Corporate Amnesia - Capture Tools

Capture Tools

Knowledge loss is not entirely ignored in industry and commerce. In an attempt to capture and use its departing know-how, some organizations depend on intranets, electronic bulletin boards, theatrical improvisations, social networks and mentoring, but these channels all suffer from the effects of individuals’ memory loss, their defensiveness about failures, short jobs tenure and – above all – an inability to apply employee-specific precedent to better decision-making. To date the management of organizational memory is an unformalized discipline, not least because of the widespread lack of understanding of tacit knowledge, the prevalent belief that experiential learning is all about learning from others’ experience – what is called benchmarking - and the informal and theoretical ways managers are taught how to benefit from hindsight.
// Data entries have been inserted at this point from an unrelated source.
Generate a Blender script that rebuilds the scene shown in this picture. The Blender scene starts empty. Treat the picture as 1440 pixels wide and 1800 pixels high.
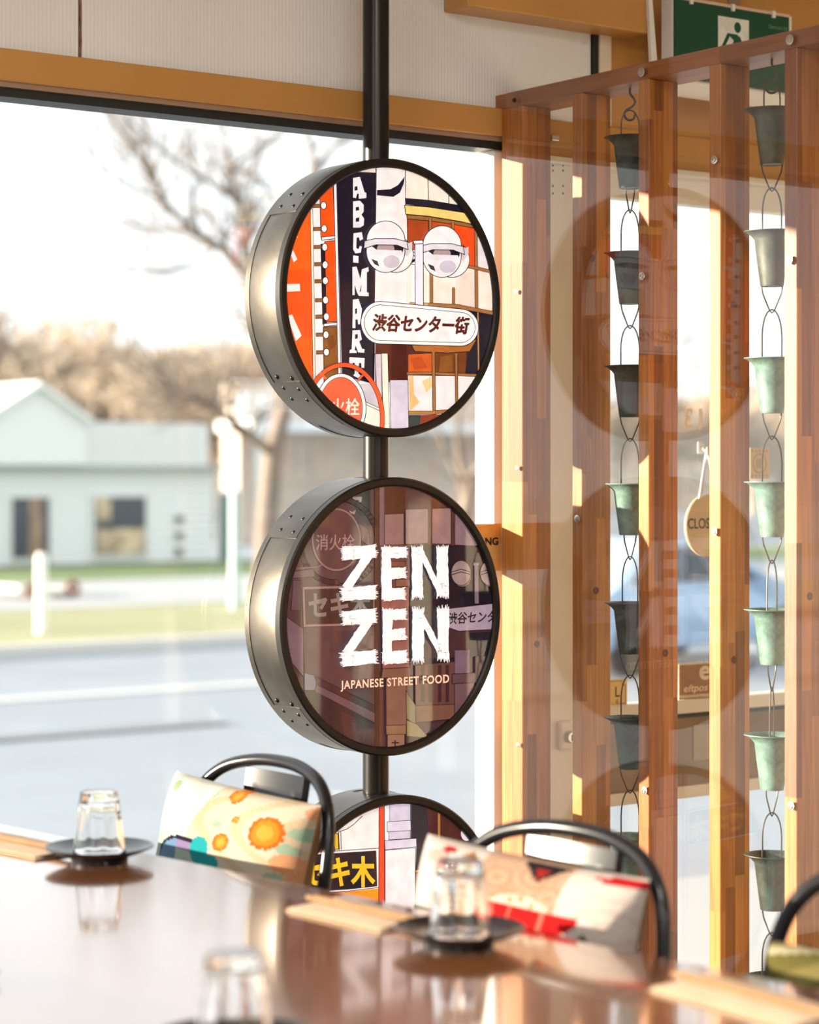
import bpy, bmesh, math, random
from mathutils import Vector, Matrix
from mathutils.geometry import tessellate_polygon

# ------------------------------------------------------------------ camera, sky, sun, exposure
SC = bpy.context.scene
COL = SC.collection
ALPHA = math.radians(36.0)              # window wall is turned 36 degrees from the picture plane
CA, SA = math.cos(ALPHA), math.sin(ALPHA)
FPX, HOR, CAMZ = 3930.0, 830.0, 1.29

cam_d = bpy.data.cameras.new('camera')
cam_d.sensor_fit = 'VERTICAL'
cam_d.sensor_height = 36.0
cam_d.sensor_width = 28.8
cam_d.lens = FPX / 1800.0 * 36.0
cam_d.shift_y = -(900.0 - HOR) / 1800.0
cam_d.clip_end = 600.0
cam_d.dof.use_dof = True
cam_d.dof.focus_distance = 4.0
cam_d.dof.aperture_fstop = 3.3
cam = bpy.data.objects.new('camera', cam_d)
COL.objects.link(cam)
cam.location = (0, 0, CAMZ)
cam.rotation_euler = (math.pi / 2, 0, -ALPHA)
SC.camera = cam

world = bpy.data.worlds.new('sky')
SC.world = world
world.use_nodes = True
bg = world.node_tree.nodes['Background']
bg.inputs['Color'].default_value = (0.93, 0.975, 1.0, 1)
bg.inputs['Strength'].default_value = 1.65

sun_d = bpy.data.lights.new('sun', 'SUN')
sun_d.energy = 19.0
sun_d.angle = math.radians(0.6)
sun_d.color = (1.0, 0.87, 0.68)
sun = bpy.data.objects.new('sun', sun_d)
COL.objects.link(sun)
SUNDIR = Vector((1.7, -1.0, -0.27)).normalized()
sun.rotation_euler = SUNDIR.to_track_quat('-Z', 'Y').to_euler()

SC.view_settings.view_transform = 'Standard'
SC.view_settings.look = 'None'
SC.view_settings.gamma = 1.0
SC.view_settings.use_curve_mapping = False
SC.view_settings.exposure = 0.0
SC.cycles.max_bounces = 10
SC.cycles.diffuse_bounces = 3
SC.cycles.glossy_bounces = 4
SC.cycles.transmission_bounces = 8
SC.cycles.transparent_max_bounces = 20
SC.cycles.caustics_refractive = True
SC.cycles.sample_clamp_indirect = 6.0
SC.cycles.use_denoising = True
SC.cycles.use_adaptive_sampling = True
SC.cycles.adaptive_threshold = 0.03

rnd = random.Random(7)

# ------------------------------------------------------------------ measuring helpers
def ray(px, py=HOR):
    t = (px - 720.0) / FPX
    s = (HOR - py) / FPX
    return Vector((t * CA + SA, -t * SA + CA, s))
def at_y(px, py, Y):
    d = ray(px, py); k = Y / d.y
    return Vector((d.x * k, Y, CAMZ + d.z * k))
def at_x(px, py, X):
    d = ray(px, py); k = X / d.x
    return Vector((X, d.y * k, CAMZ + d.z * k))
def at_z(px, py, Z):
    d = ray(px, py); k = (Z - CAMZ) / d.z
    return Vector((d.x * k, d.y * k, Z))

def lin(c):
    out = []
    for v in c[:3]:
        v = v / 255.0
        out.append(v / 12.92 if v <= 0.04045 else ((v + 0.055) / 1.055) ** 2.4)
    return tuple(out) + (1.0,)

# ------------------------------------------------------------------ materials
def new_mat(name):
    m = bpy.data.materials.new(name)
    m.use_nodes = True
    nt = m.node_tree
    return m, nt, nt.nodes['Principled BSDF']

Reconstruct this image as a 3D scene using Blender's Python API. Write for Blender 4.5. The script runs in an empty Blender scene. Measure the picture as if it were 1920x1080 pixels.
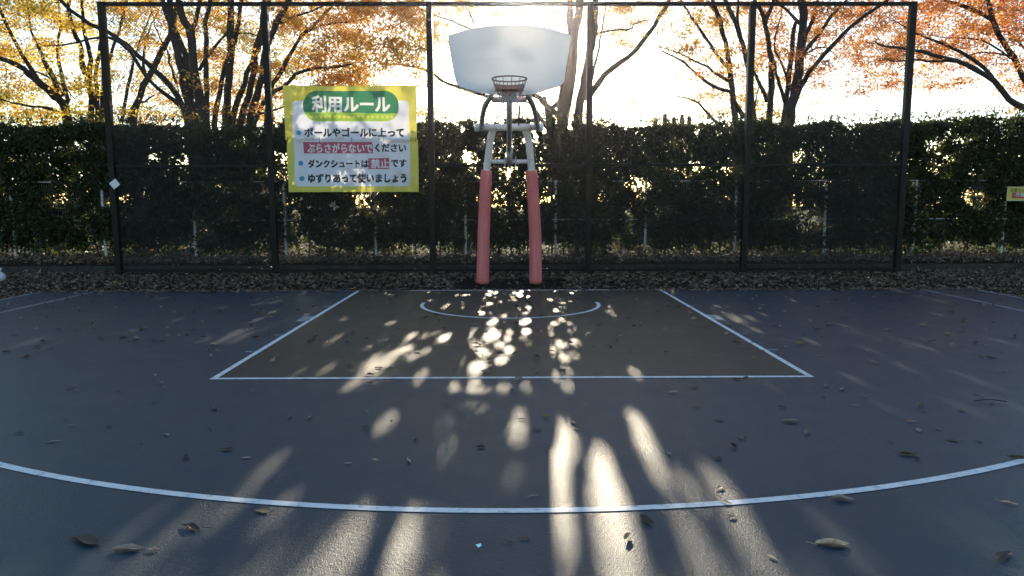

The latest capture tools to get attention are the traditional corporate history, usually seen as a public relations medium, and oral debriefing, an augmentation of the old-fashioned prescriptive and formulaic exit interview. The former is being produced as an induction/educational tool that transmits long-term memory while the latter, which concentrates on short- and medium-term memory, targets exiting and key occupant employees, recurring corporate events and important projects in detailed testimony of participants. Both are designed to extract tacit knowledge in an easily accessible format that also generates the ‘lessons of history’. Its permanent character also means that it does not have to be continually reproduced and that its necessary re-interpretation alongside changing circumstances is predicated on a more reliable evidential base.

In the world of evidential gathering where rigorous substantiation is a pre-requisite for experiential learning, the oral route is seen as more valuable than anything extracted from internally produced written sources. The reason its developers give is that individuals are generally better speakers than they are writers. Also, their spoken word is invariably a more efficient way of conveying the abstract and complex nature of ‘humanware’ elements like the nuances of corporate culture, management style and the often-obscure issues surrounding decision-making within groups. To further formalize what up to now has been a largely theoretical teaching process, the capture methodologies have also been applied directly to decision-making through an adaptation to the modern workplace of the experiential learning models developed by academic David Kolb and others’.